Zum andern: Sobald die Produkte den Hof verlassen, wird der Bauer zum wirtschaftlich Handelnden.

Aus dem Erlös der Produkte muss er den Pachtzins oder den Hypothekar- und Darlehenszins bezahlen, muss landwirtschaftliche Maschinen anschaffen, die Ausbildung seiner Kinder finanzieren und das für sich und den Hof Notwendige kaufen können. 

Bio- und Demeterhöfe der Spekulation entziehen

Wenn die Bio- und biodynamische Bewegung auch in Zukunft wachsen sollen, müssen Höfe der Spekulation entzogen werden. Das ist eine Aufgabe, die alle angeht, Bauern, Konsumenten, Banken und auch die Behörden. Alle sind aufgefordert, gemeinsam eine Lösung zu finden.

Der Boden ist uns nicht zum Besitz, sondern zur Pflege und Nutzung anvertraut. Wenn dieses Bewusstsein wächst, wird der Handel und der Umgang mit Grund und Boden ein anderer. Das wird die Landwirtschaft verändern.

 

Fallbeispiel wirksamer finanzieller Entlastung

Zinslose Darlehen und Entschuldung

Seit vielen Jahren unterstützen der «Konsumentenverein Bern» sowie die «Stiftung für Mensch, Mitwelt und Erde» die biodynamischen Höfe bei der Finanzierung. Es ist ein einfaches, aber wirksames Modell, das sie anbieten. Sie leihen den Bauern Geld in Form eines zinslosen Darlehens. Bedingung ist, dass das Darlehen nach einer gemeinsam festgelegten Zeit zurückbezahlt ist.

Die jährliche Amortisationsrate wird im Gespräch zwischen Geldgeber und Betriebsleiter festgelegt.

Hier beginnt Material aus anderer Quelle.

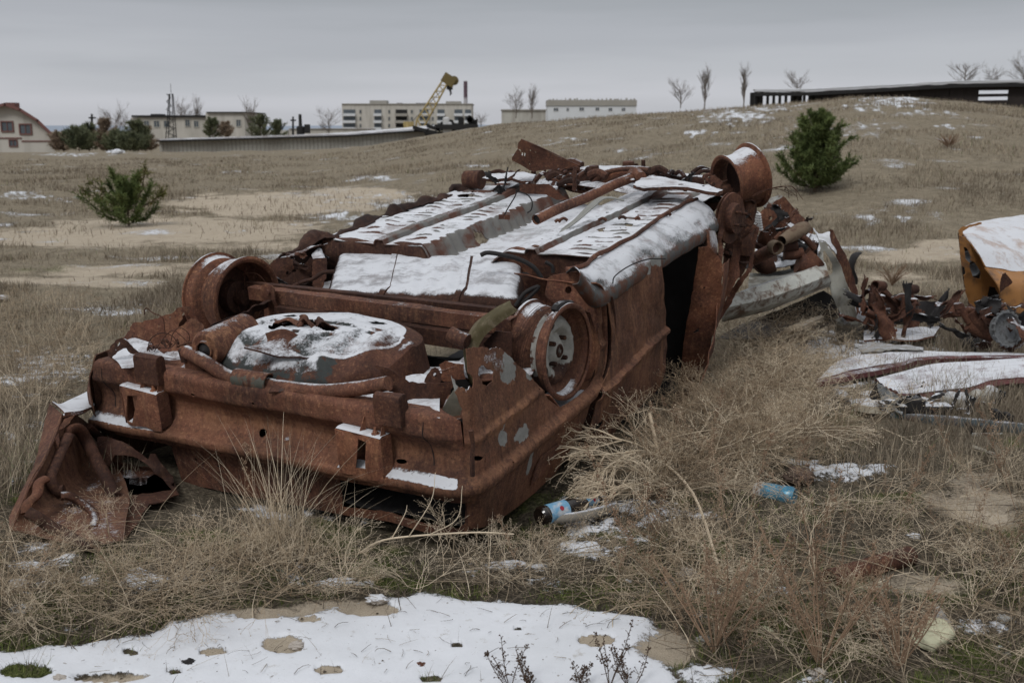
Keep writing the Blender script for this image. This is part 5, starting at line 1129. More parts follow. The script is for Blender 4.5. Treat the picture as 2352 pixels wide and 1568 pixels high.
# cables and fittings on the floor
b = B()
for k in range(6): b.tube(wp(c3, [(320+k*9, 640), (440+k*6, 570), (560+k*5, 490), (650+k*8, 400), (720+k*8, 350), (800+k*14, 345+k*4)], 4.85-.02*k), .004, 5, sn=-.5)
b.each('brake_line', snowy('pale_cable', plain((.28, .28, .26), .3, 30)), CAR)
b = B(); b.tube(wp(c2, [(1210, 695), (1250, 680), (1330, 690), (1430, 715), (1520, 760), (1570, 820), (1580, 850)], 4.25), .009, 8, sn=-.3)
b.tube(wp(c2, [(1420, 1000), (1480, 920), (1560, 885), (1500, 950), (1460, 985)], 4.0), .008, 8, sn=-.4); b.tube(wp(c2, [(1600, 735), (1640, 760), (1648, 800)], 4.15), .007, 8, sn=-.4)
for k in range(5): b.tube(wp(c2, [(1460+k*6, 800), (1500+k*10, 850), (1560, 880+k*8), (1580, 900)], 4.15), .004, 6, sn=-.5)
b.each('hose', DARKM, CAR)
b = B(); b.tube(wp(c2, [(1350, 460), (1370, 420), (1420, 335), (1425, 300)], 4.75), .003, 5, sn=-1); b.tube(wp(c2, [(1440, 312), (1490, 330), (1520, 370), (1515, 420), (1490, 440)], 4.75), .003, 5, sn=-1); b.tube(wp(c3, [(800, 865), (815, 820), (900, 760), (1010, 720), (1120, 716)], 4.0), .0025, 5, sn=-1); b.each('wire', DARKM, CAR)
b = B()
for (x, y) in ((1370, 465), (1335, 463)): b.box(W(*c2(x, y), 4.75), Xa*.012, Ya*.01, Za*.010, sn=-.5)
for (x, y, s) in ((505, 480, .03), (470, 490, .02), (860, 470, .03), (950, 475, .018), (1137, 450, .018), (740, 480, .03), (500, 576, .012), (690, 560, .015)): b.tube(wp(c3, [(x-30*s*30, y+4), (x, y-8), (x+25*s*30, y+5)], 4.8), .007, 5, sn=-.3)
b.each('floor_fitting', RUSTD, CAR)
# --- propshaft / exhaust down pipe lying in the tunnel
ep = [LC(*q) for q in (hit(c13(705, 645), 2, .40), hit(c13(870, 565), 2, .42), hit(c13(1080, 480), 2, .44), hit(c13(1250, 400), 2, .46), hit(c13(1400, 340), 2, .47))]
cv = curve(ep, 8); pipe = B(); n = len(cv); pipe.tube(cv, .0245, 22, cap=False, sn=.02); pipe.tube(cv[:3]+0, .0225, 22, cap=False, sn=-1)
pipe.build('exhaust_downpipe', snowy('pale_rusted_pipe', rustf(1.1, .5, (.26, .25, .23))), CAR, thick=0)
B().lathe(cv[0]+(cv[1]-cv[0])*.6, cv[1]-cv[0], [(0, 0), (0, .0235), (.01, .0235)], 20, sn=-1).build('pipe_mouth', DARKM, CAR)
B().tube(curve([cv[-1], cv[-1]+_u*.06+_w*.02, LC(*hit(c13(1480, 335), 2, .48))], 4), .028, 18, sn=.0).build('exhaust_flange', RUST, CAR)
# --- front crossmember, arms, subframe
def memb(cf, pts, U, nm, m_, r=.02, sn=.1, sq=.6, rr=None): return B().tube(curve([LC(*hit(cf(*p), 0, U)) for p in pts], 6), rr or r, 14, sn=sn, squash=sq).build(nm, m_, CAR)
loft('front_crossmember', [[LC(*hit(c13(x, y), 0, 3.05)) for x, y in ((940, 262), (1150, 262), (1400, 262), (1650, 290), (1940, 318))], [LC(*hit(c13(x, y), 0, 2.95)) for x, y in ((900, 275), (1150, 280), (1400, 285), (1650, 312), (1940, 330))], [LC(*hit(c13(x, y), 0, 2.93)) for x, y in ((890, 350), (1150, 370), (1400, 375), (1650, 380), (1940, 400))]], RUSTD, CAR, 5, 8, .006, .02, 8, sn=.32)
b = B()
for x, y, R_, h in ((1385, 245, .035, .02), (1132, 262, .03, .01), (1570, 285, .035, .015), (1495, 262, .012, .04), (775, 250, .014, .05), (1165, 398, .012, .02)): b.lathe(LC(*hit(c13(x, y), 0, 2.9)), _w, [(-.02, R_), (h, R_*.9), (h, 0)], 14, sn=-.1)
b.tube(curve([LC(*hit(c13(x, y), 0, 2.95)) for x, y in ((1425, 268), (1430, 242), (1450, 242), (1452, 268))], 4), .006, 6, sn=-.4); b.each('mount_bolt', RUSTD, CAR)
for L_, r_ in (([(1080, 430), (1130, 380), (1200, 310), (1300, 280), (1420, 270), (1540, 280)], .026), ([(1200, 405), (1250, 330), (1330, 300), (1450, 300)], .022)): memb(c13, L_, 2.75, 'subframe_arm', RUST, r_, .16)
def fplate(nm, cf, pts, wz, m_=RUST, sn=.3, th=.012, holes=(), cr=.02):
    P = trace(cf, pts, 2, wz); hs = [trace(cf, h, 2, wz) for h in holes]
    return plate(nm, P, lambda u, v: car(u, v, wz+(fbm(u*7, v*7, 5, 3)-.5)*cr), m_, CAR, hs, sp=.03, th=th, sn=sn)
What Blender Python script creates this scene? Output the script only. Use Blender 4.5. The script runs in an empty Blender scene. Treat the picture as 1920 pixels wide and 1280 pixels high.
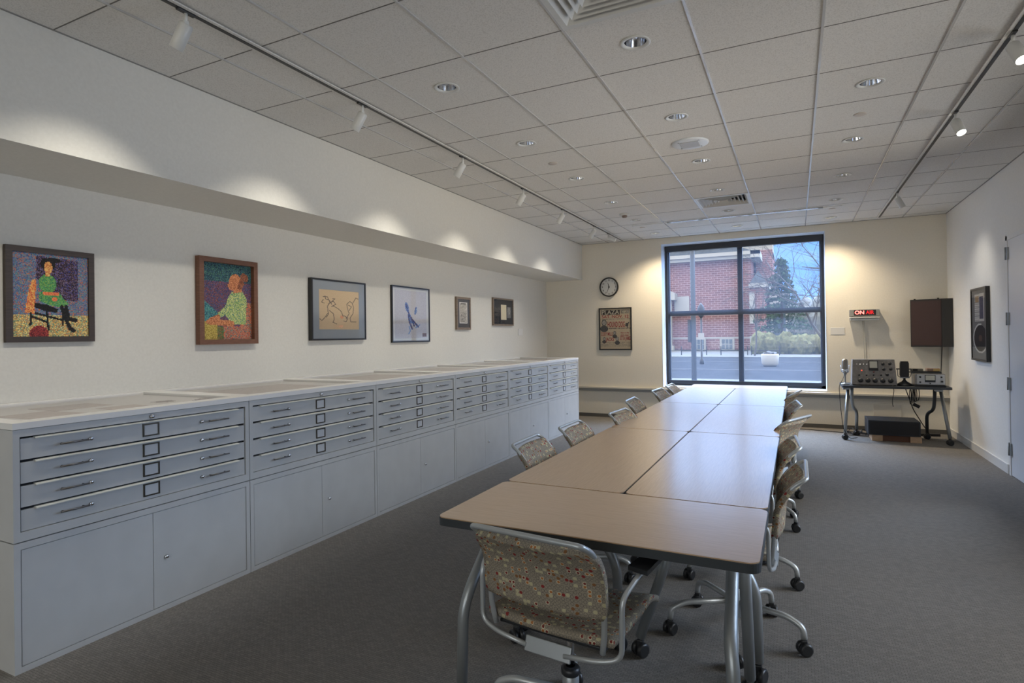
import bpy, bmesh, math, random
from mathutils import Vector, Matrix, Euler
R = math.radians
scene = bpy.context.scene
col = scene.collection
random.seed(7)

# ------------------------------------------------------------------ camera
cam_d = bpy.data.cameras.new('camera'); cam = bpy.data.objects.new('camera', cam_d); col.objects.link(cam)
cam_d.sensor_width = 36; cam_d.lens = 1081.97 / 1920 * 36; cam_d.shift_y = -15.96 / 1920
cam_d.clip_start = .05; cam_d.clip_end = 500
_r = Vector((0.89713557, 0.44153222, -0.01403779)); _u = Vector((0.01485368, 0.00160907, 0.99988838)); _f = Vector((-0.44150553, 0.89724395, 0.00511483))
cam.matrix_world = Matrix(((_r.x, _u.x, -_f.x, 0), (_r.y, _u.y, -_f.y, 0), (_r.z, _u.z, -_f.z, 1.4334), (0, 0, 0, 1)))
scene.camera = cam

# ------------------------------------------------------------------ exposure
scene.view_settings.view_transform = 'Standard'; scene.view_settings.look = 'None'
scene.view_settings.gamma = 1; scene.view_settings.use_curve_mapping = False
scene.view_settings.exposure = 0.62
scene.cycles.use_denoising = True
scene.cycles.max_bounces = 10; scene.cycles.diffuse_bounces = 6; scene.cycles.transparent_max_bounces = 12
scene.cycles.sample_clamp_indirect = 6
scene.cycles.caustics_reflective = False; scene.cycles.caustics_refractive = False

# ------------------------------------------------------------------ world: blue sky, paler and dimmer at the horizon, with clouds
world = bpy.data.worlds.new('sky'); scene.world = world; world.use_nodes = True
nt = world.node_tree; nt.nodes.clear()
def N(t, ty, **k):
    n = t.nodes.new(ty)
    for a, v in k.items(): setattr(n, a, v)
    return n
tc = N(nt, 'ShaderNodeTexCoord'); sep = N(nt, 'ShaderNodeSeparateXYZ'); nt.links.new(tc.outputs['Generated'], sep.inputs[0])
rmp = N(nt, 'ShaderNodeValToRGB'); nt.links.new(sep.outputs['Z'], rmp.inputs[0])
cr = rmp.color_ramp; cr.elements[0].position = 0.0; cr.elements[0].color = (3.9, 3.55, 3.1, 1); cr.elements[1].position = 1; cr.elements[1].color = (4.1, 3.8, 3.4, 1)
for p, c in ((.001, (3.6, 3.25, 2.85)), (.006, (.8, .95, 1.15)), (.10, (.44, .64, .92)), (.155, (.46, .68, 1.0)), (.20, (3.4, 3.6, 3.8)), (.32, (3.75, 3.6, 3.35)), (.5, (4.1, 3.8, 3.4))):  # ground glow and bright band above the view added to light ceiling and tabletops
    e = cr.elements.new(p); e.color = (*c, 1)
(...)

Bevor das Geld fliesst, besuchen die Geldgeber den Hof und lernen so die Situation des Hofs und die Menschen kennen. Das schafft gegenseitiges Vertrauen. Zinslose Darlehen sind eine grosse finanzielle Entlastung.

Ein ähnliches Modell mit ebenso positiver Wirkung bietet die Stiftung zur Förderung der Rudolf Steiner Pädagogik in der Schweiz an.